Since \( a=1 \), the directrix in the \( (X,Y) \) system is \( X = -1 \).
Now, convert back to \( (x,y) \) coordinates:
\( X = -1 \implies x - 2 = -1 \implies x = 1 \)
Thus, the equation of the directrix is \( x = 1 \).
In simple words: We first change the parabola's equation into a simpler form by moving terms and completing the square. This helps us find 'a', which is key to everything else. The length of the latus rectum is simply \( 4a \). The focus is found by adding 'a' to the x-coordinate of the vertex, and the directrix is a line found by subtracting 'a' from the x-coordinate of the vertex.

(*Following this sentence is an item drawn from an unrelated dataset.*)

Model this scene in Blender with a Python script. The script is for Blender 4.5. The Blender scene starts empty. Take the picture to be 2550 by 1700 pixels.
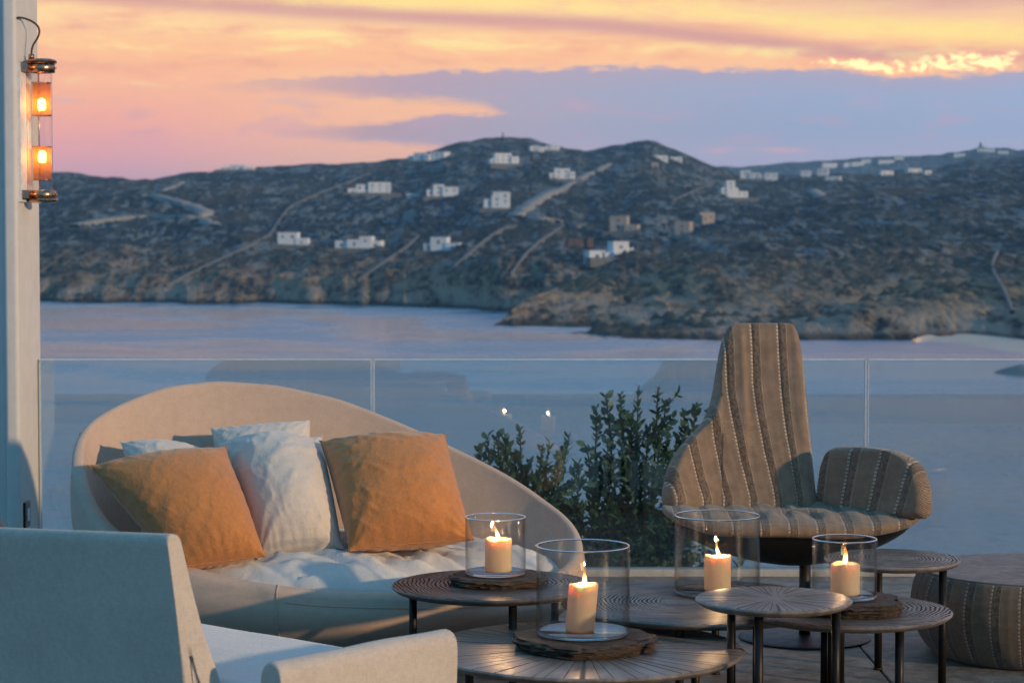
import bpy, math, random
import numpy as np
from mathutils import Vector

random.seed(7)
rng = np.random.default_rng(7)
scene = bpy.context.scene
col = scene.collection
R = math.radians

# ------------------------------------------------------------------ camera
F = 5500.0                       # focal length in pixels of a 2550 wide frame
CX, CY, HZ = 1275.0, 850.0, 600.0
CAMZ = 1.4
PITCH = math.atan((CY - HZ) / F)
cam_d = bpy.data.cameras.new('camera')
cam = bpy.data.objects.new('camera', cam_d)
col.objects.link(cam)
cam.location = (0, 0, CAMZ)
cam.rotation_euler = (math.pi / 2 - PITCH, 0, 0)
cam_d.sensor_width = 36
cam_d.lens = F / 2550 * 36
cam_d.clip_start = 0.1
cam_d.clip_end = 40000
cam_d.dof.use_dof = True
cam_d.dof.focus_distance = 6.7
cam_d.dof.aperture_fstop = 7.0
scene.camera = cam

scene.view_settings.view_transform = 'Standard'
scene.view_settings.look = 'None'
scene.view_settings.exposure = 0
scene.view_settings.gamma = 1
scene.view_settings.use_curve_mapping = False
scene.render.engine = 'CYCLES'
scene.cycles.use_denoising = True
scene.cycles.max_bounces = 10
scene.cycles.diffuse_bounces = 4
scene.cycles.glossy_bounces = 5
scene.cycles.transmission_bounces = 8
scene.cycles.transparent_max_bounces = 24
scene.cycles.volume_bounces = 0
scene.cycles.sample_clamp_indirect = 4
scene.cycles.caustics_refractive = False
scene.cycles.caustics_reflective = False

KEY_AZ, KEY_EL = 55, 11          # degrees: right of the line behind the camera, above the horizon
KEY_DIR = Vector((math.sin(R(KEY_AZ)) * math.cos(R(KEY_EL)), -math.cos(R(KEY_AZ)) * math.cos(R(KEY_EL)), math.sin(R(KEY_EL))))


def S(r, g, b):                  # sRGB 0..255 -> linear
    f = lambda c: (c / 255 / 12.92) if c / 255 <= 0.04045 else ((c / 255 + 0.055) / 1.055) ** 2.4
    return (f(r), f(g), f(b), 1)


# ------------------------------------------------------------------ node helper
class NT:
    def __init__(s, tree):
        s.t = tree
        s.n = tree.nodes
        s.l = tree.links

    def node(s, typ, **kw):
        n = s.n.new(typ)
        for k, v in kw.items():
            setattr(n, k, v)
        return n

    def set(s, sock, v):
        if isinstance(v, E):
            v = v.s
        if isinstance(v, bpy.types.NodeSocket):
            s.l.new(v, sock)
        else:
            sock.default_value = v

    def m(s, op, *a, clamp=False):
        n = s.node('ShaderNodeMath', operation=op, use_clamp=clamp)
        for i, v in enumerate(a):
            s.set(n.inputs[i], v)
        return E(s, n.outputs[0])

    def sstep(s, x, a, b, c=0.0, d=1.0, kind='SMOOTHSTEP'):
        n = s.node('ShaderNodeMapRange', interpolation_type=kind)
        n.clamp = True
        for i, v in enumerate((x, a, b, c, d)):
            s.set(n.inputs[i], v)
        return E(s, n.outputs[0])

    def xyz(s, x, y, z):
        n = s.node('ShaderNodeCombineXYZ')
        for i, v in enumerate((x, y, z)):
            s.set(n.inputs[i], v)
        return E(s, n.outputs[0])

    def sep(s, v):
        n = s.node('ShaderNodeSeparateXYZ')
        s.set(n.inputs[0], v)
        return [E(s, o) for o in n.outputs]

    def noise(s, vec, scale=1, detail=4, rough=0.5, dist=0.0, color=False):
        n = s.node('ShaderNodeTexNoise')
        s.set(n.inputs['Vector'], vec)
        n.inputs['Scale'].default_value = scale
        n.inputs['Detail'].default_value = detail
        n.inputs['Roughness'].default_value = rough
        n.inputs['Distortion'].default_value = dist
        return E(s, n.outputs['Color' if color else 'Fac'])

    def voro(s, vec, scale=1, feature='F1', out='Distance'):
        n = s.node('ShaderNodeTexVoronoi', feature=feature)
        s.set(n.inputs['Vector'], vec)
        n.inputs['Scale'].default_value = scale
        return E(s, n.outputs[out])

    def mix(s, f, a, b, blend='MIX'):
        n = s.node('ShaderNodeMix', data_type='RGBA', blend_type=blend)
        s.set(n.inputs[0], f)
        s.set(n.inputs[6], a)
        s.set(n.inputs[7], b)
        return E(s, n.outputs[2])

    def ramp(s, f, stops, interp='LINEAR'):
        n = s.node('ShaderNodeValToRGB')
        cr = n.color_ramp
        cr.interpolation = interp
        while len(cr.elements) > 1:
            cr.elements.remove(cr.elements[-1])
        cr.elements[0].position = stops[0][0]
        cr.elements[0].color = stops[0][1]
        for p, c in stops[1:]:
            e = cr.elements.new(p)
            e.color = c
        s.set(n.inputs[0], f)
        return E(s, n.outputs[0])

    def curve(s, x, pts):        # pts: (0..1, 0..1)
        n = s.node('ShaderNodeFloatCurve')
        c = n.mapping.curves[0]
        n.mapping.use_clip = False
        while len(c.points) > 2:
            c.points.remove(c.points[-1])
        c.points[0].location = pts[0]
        c.points[1].location = pts[-1]
        for p in pts[1:-1]:
            c.points.new(*p)
        for p in c.points:
            p.handle_type = 'AUTO_CLAMPED'
        n.mapping.update()
        s.set(n.inputs['Value'], x)
        return E(s, n.outputs[0])

    def bump(s, h, strength=0.3, dist=0.01, normal=None):
        n = s.node('ShaderNodeBump')
        n.inputs['Strength'].default_value = strength
        n.inputs['Distance'].default_value = dist
        s.set(n.inputs['Height'], h)
        if normal is not None:
            s.set(n.inputs['Normal'], normal)
        return E(s, n.outputs[0])


class E:
    def __init__(s, nt, sock):
        s.nt, s.s = nt, sock
    def __add__(s, o): return s.nt.m('ADD', s, o)
    __radd__ = __add__
    def __sub__(s, o): return s.nt.m('SUBTRACT', s, o)
    def __rsub__(s, o): return s.nt.m('SUBTRACT', o, s)
    def __mul__(s, o): return s.nt.m('MULTIPLY', s, o)
    __rmul__ = __mul__
    def __truediv__(s, o): return s.nt.m('DIVIDE', s, o)


# ------------------------------------------------------------------ world: dusk sky with cloud bands
world = bpy.data.worlds.new('World')
scene.world = world
world.use_nodes = True
wt = world.node_tree
wt.nodes.clear()
W = NT(wt)
tc = W.node('ShaderNodeTexCoord')
dx, dy, dz = W.sep(tc.outputs['Generated'])
az = W.m('ARCTAN2', dx, dy)
hyp = W.m('SQRT', dx * dx + dy * dy)
tanel = W.m('DIVIDE', dz, W.m('MAXIMUM', hyp, 0.001))
# degrees-like units: 1 unit of u = one picture width of azimuth, e = height in thousandths
XD = az * (F * 0.9224) + 1176.0            # azimuth, running left to right
EL = tanel * (F * 0.9224)                  # height above the horizon in the same units
YD = 553.0 - EL
xn = W.m('MINIMUM', W.m('MAXIMUM', (XD + 600.0) / 3600.0, 0.0), 1.0)
wv = W.xyz(XD * 0.0016, YD * 0.012, 0.0)
wv2 = W.xyz(XD * 0.005, YD * 0.022, 3.0)
wv3 = W.xyz(XD * 0.02, YD * 0.05, 9.0)
n1 = W.noise(wv, 1, 5, 0.55, 0.6)
n2 = W.noise(wv2, 1, 5, 0.6, 0.4)
n3 = W.noise(wv3, 1, 5, 0.65, 0.3)
en = W.m('MINIMUM', W.m('MAXIMUM', EL / 5200.0 + (n1 - 0.5) * 0.014, 0.0), 1.0)
k = 1 / 5200.0
base = W.ramp(en, [
    (0.0, S(190, 166, 190)), (140 * k, S(222, 170, 184)), (210 * k, S(240, 168, 168)),
    (280 * k, S(250, 174, 152)), (370 * k, S(253, 184, 145)), (440 * k, S(254, 192, 142)),
    (500 * k, S(252, 205, 152)), (560 * k, S(248, 194, 148)), (690 * k, S(205, 176, 182)),
    (820 * k, S(148, 172, 208)), (1150 * k, S(118, 168, 216)), (2400 * k, S(106, 156, 204)), (1.0, S(64, 138, 182))])


def cy(pts):                     # curve over azimuth giving a height line
    return W.curve(xn, [((x + 600) / 3600, y / 700) for x, y in pts]) * 700.0


def band(center, width, amt, noise=None, a=0.35, b=0.65):
    d = W.m('ABSOLUTE', (YD - center) / width)
    f = W.sstep(d, 0.0, 1.0, amt, 0.0)
    if noise is not None:
        f = f * W.sstep(noise, a, b)
    return f


front = W.sstep(W.m('ABSOLUTE', az), 0.5, 1.5, 1.0, 0.0)
upper = W.sstep(EL, 250.0, 420.0)
c = base
# streaks of yellow and mauve over the whole glowing part
c = W.mix(W.sstep(n2, 0.52, 0.72) * upper * 0.75, c, S(255, 224, 150))
c = W.mix(W.sstep(n2, 0.50, 0.30) * upper * 0.6, c, S(232, 160, 138))
# long mauve cloud running down to the right
c = W.mix(band(cy([(-600, -40), (200, 0), (700, 28), (1100, 48), (1350, 60), (1700, 98), (1950, 128), (2250, 145), (3000, 165)]),
               34.0, 0.85, n2 + 0.15, 0.3, 0.6), c, S(208, 150, 148))
c = W.mix(band(cy([(-600, 60), (0, 55), (250, 62), (500, 78), (800, 85), (1300, 110), (3000, 150)]), 26.0, 0.8, n2, 0.42, 0.66), c, S(255, 226, 155))
# bright yellow bank above it
c = W.mix(band(cy([(-600, -60), (700, -5), (1200, 10), (1600, 32), (1900, 62), (2150, 82), (2352, 95), (3000, 110)]), 42.0, 0.85, n1 + n3 * 0.35, 0.50, 0.74), c, S(255, 226, 140))
# mauve veil at the upper right
tr = W.sstep(XD, 1500.0, 2300.0) * W.sstep(YD, 75.0, -10.0) * 0.8
c = W.mix(tr * W.sstep(n1, 0.3, 0.55), c, S(205, 160, 160))
# glow along the top of the big bank
topl = cy([(-600, 225), (300, 215), (430, 203), (560, 192), (700, 183), (850, 170), (1000, 163), (1200, 160), (1450, 156), (1650, 160), (1900, 168), (2080, 180), (2300, 172), (2352, 155), (3000, 120)])
rag = (n3 - 0.5) * 46.0 + (n2 - 0.5) * 44.0
c = W.mix(W.sstep(YD + rag, topl - 38.0, topl - 4.0) * W.sstep(XD, 200.0, 900.0) * 0.55, c, S(255, 200, 150))
# big slate-lavender bank, two lobes
bot1 = cy([(-600, 195), (350, 200), (430, 206), (600, 216), (850, 228), (1000, 236), (1120, 252), (1200, 330), (1300, 640), (3000, 690)])
m1 = W.sstep(YD + rag, topl - 5.0, topl + 11.0) * W.sstep(YD + rag * 0.6, bot1 + 12.0, bot1 - 22.0) * W.sstep(XD, 360.0, 1000.0, 0.25, 1.0) * W.sstep(XD, 360.0, 520.0)
top2 = cy([(-600, 330), (600, 314), (760, 293), (900, 280), (1000, 266), (1140, 262), (3000, 260)])
bot2 = cy([(-600, 300), (600, 316), (760, 323), (900, 330), (1000, 340), (1200, 380), (1400, 640), (3000, 690)])
m2 = W.sstep(YD + rag * 0.8, top2 - 8.0, top2 + 10.0) * W.sstep(YD + rag * 0.4, bot2 + 10.0, bot2 - 12.0) * W.sstep(XD, 560.0, 900.0)
mc = W.m('MAXIMUM', m1, m2)
bankc = W.ramp(W.sstep(XD, 400.0, 2400.0, 0.0, 1.0, 'LINEAR'), [(0.0, S(206, 154, 154)), (0.2, S(184, 154, 168)), (0.42, S(162, 164, 188)), (0.7, S(142, 166, 200)), (1.0, S(146, 170, 206))])
bankc = W.mix(W.sstep(YD, 290.0, 390.0) * 0.45, bankc, S(196, 180, 206))
bankc = W.mix(W.sstep(YD - topl, 60.0, 0.0) * 0.45, bankc, S(182, 154, 176))
bankc = W.mix(W.sstep(n2, 0.62, 0.78) * 0.22, bankc, S(205, 176, 192))
c = W.mix(mc * 0.92, c, bankc)
# faint veil of mauve streaks in the pink part
c = W.mix(W.sstep(n2, 0.5, 0.68) * W.sstep(YD, 190.0, 240.0) * W.sstep(YD, 350.0, 300.0) * 0.4, c, S(205, 160, 180))
c = W.mix(band(348.0, 12.0, 0.55, n2, 0.4, 0.6) * W.sstep(XD, 1580.0, 1680.0) * W.sstep(XD, 1900.0, 1780.0), c, S(232, 170, 180))
# burning cloud edges at the right
gold = W.sstep(W.m('ABSOLUTE', (YD - cy([(-600, 150), (1700, 150), (1920, 152), (2050, 165), (2150, 152), (2300, 150), (3000, 150)])) / W.sstep(XD, 1700.0, 2200.0, 9.0, 34.0)), 0.2, 1.0, 1.0, 0.0)
gold = gold * W.sstep(XD, 1650.0, 1950.0) * W.sstep(XD, 2345.0, 2290.0)
gv = W.noise(W.xyz(XD * 0.03, YD * 0.065, 4.0), 1, 6, 0.6, 0.8)
gm = W.sstep(gv + gold * 0.22, 0.62, 0.80) * gold
c = W.mix(W.m('MINIMUM', gold * 0.55, 1.0), c, S(250, 180, 140))
c = W.mix(W.m('MINIMUM', gm * 1.3, 1.0), c, (1.7, 1.1, 0.5, 1))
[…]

🎯 Exam Tip: After converting the equation to standard form \( (y-k)^2 = 4a(x-h) \) or \( (x-h)^2 = 4a(y-k) \), clearly identify \( h, k, \) and \( a \). Then, use the standard formulas for focus, directrix, and latus rectum, remembering to translate back to the original \( (x,y) \) coordinates.